Blaze Video Essay
Posted on December 7, 2011
by Will Cain
That’s not just an outlandish headline designed to make you click through to this article. It’s a question George Will once asked on ABC. And it’s a question that nine Supreme Court Justices will be asking themselves next Spring.
Can the federal government force you to eat fruits and vegetables every day? Can the federal government force you to buy a GM car? Can the federal government force you to buy health insurance?
Early next year the Supreme Court will decide whether Obamacare’s mandate, that every American buy health insurance, is allowed under the Constitution. In this 16-minute, mini-Glenn-Beck, monologue (Sixteen minutes? Who does this guy think he is? That’s another legitimate question.) I break down the issues and questions Clarence Thomas and Elena Kagan will be debating. Issues like:
- Whether or not the mandate is a tax like Social Security.

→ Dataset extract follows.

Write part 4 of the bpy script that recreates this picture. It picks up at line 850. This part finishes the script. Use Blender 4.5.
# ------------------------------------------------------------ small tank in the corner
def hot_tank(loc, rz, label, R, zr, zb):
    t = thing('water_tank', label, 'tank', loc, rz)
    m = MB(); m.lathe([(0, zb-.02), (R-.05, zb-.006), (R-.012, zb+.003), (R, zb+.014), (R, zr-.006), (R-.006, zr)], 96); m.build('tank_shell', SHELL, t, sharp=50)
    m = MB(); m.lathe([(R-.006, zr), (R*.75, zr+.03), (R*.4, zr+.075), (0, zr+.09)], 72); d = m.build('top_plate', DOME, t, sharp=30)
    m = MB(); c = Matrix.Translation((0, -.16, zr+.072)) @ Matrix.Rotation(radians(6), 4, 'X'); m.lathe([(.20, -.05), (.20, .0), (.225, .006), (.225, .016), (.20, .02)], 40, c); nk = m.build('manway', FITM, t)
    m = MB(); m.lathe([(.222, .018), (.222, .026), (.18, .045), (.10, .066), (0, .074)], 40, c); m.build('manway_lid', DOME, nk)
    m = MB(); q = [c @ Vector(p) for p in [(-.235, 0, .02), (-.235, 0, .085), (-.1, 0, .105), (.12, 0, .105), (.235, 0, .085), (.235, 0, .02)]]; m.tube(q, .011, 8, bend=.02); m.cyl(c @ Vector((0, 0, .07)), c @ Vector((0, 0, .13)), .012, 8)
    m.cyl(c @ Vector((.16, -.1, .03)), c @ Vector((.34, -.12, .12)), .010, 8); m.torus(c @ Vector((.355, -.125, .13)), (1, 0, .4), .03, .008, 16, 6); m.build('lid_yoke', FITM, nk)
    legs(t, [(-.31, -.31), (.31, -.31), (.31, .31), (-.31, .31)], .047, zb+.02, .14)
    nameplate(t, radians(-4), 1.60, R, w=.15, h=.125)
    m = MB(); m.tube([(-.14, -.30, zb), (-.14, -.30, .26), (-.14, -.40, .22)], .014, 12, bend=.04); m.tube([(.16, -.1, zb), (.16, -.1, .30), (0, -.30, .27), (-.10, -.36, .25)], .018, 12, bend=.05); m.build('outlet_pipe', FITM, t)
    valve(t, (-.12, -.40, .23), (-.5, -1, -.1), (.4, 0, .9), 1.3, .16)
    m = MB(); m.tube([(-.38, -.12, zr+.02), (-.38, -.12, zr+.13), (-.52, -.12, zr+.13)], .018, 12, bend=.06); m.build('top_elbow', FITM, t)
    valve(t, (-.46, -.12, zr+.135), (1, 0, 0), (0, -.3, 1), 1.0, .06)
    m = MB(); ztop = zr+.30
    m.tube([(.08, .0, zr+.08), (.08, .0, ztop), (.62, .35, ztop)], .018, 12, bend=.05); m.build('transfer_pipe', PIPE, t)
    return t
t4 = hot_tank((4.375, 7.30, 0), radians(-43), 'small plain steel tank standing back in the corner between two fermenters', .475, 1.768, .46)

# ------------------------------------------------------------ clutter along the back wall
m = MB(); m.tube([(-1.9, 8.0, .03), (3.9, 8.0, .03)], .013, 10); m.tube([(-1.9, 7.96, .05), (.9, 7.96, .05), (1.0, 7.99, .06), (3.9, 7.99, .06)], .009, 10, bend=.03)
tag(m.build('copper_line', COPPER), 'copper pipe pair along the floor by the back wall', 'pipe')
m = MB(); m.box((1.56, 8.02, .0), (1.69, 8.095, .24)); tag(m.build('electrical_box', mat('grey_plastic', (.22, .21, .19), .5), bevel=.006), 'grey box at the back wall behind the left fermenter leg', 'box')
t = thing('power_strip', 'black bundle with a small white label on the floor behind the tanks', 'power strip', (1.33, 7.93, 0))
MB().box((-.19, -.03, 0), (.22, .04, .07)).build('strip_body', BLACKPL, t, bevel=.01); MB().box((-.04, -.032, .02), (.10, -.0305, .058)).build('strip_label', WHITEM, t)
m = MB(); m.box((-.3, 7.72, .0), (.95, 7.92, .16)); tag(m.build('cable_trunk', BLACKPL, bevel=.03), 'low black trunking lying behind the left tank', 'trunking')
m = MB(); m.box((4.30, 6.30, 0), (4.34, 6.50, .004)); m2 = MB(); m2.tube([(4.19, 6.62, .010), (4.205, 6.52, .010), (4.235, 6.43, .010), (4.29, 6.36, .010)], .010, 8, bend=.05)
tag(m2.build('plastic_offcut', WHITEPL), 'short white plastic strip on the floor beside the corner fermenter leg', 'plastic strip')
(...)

- The evolution of the Commerce Clause of the Constitution
- Wickard v. Filburn, the 1942 case that allowed the government to regulate the amount of wheat a farmer grew and fed to his cows.
- Whether this just like the requirement to buy car insurance?
- Can the government regulate, not your activity, but your inactivity?
The debate will be nothing short of whether the government can make the act of…existing…illegal if you don’t have health insurance. And the proper question might soon be…what can’t the government force you to do?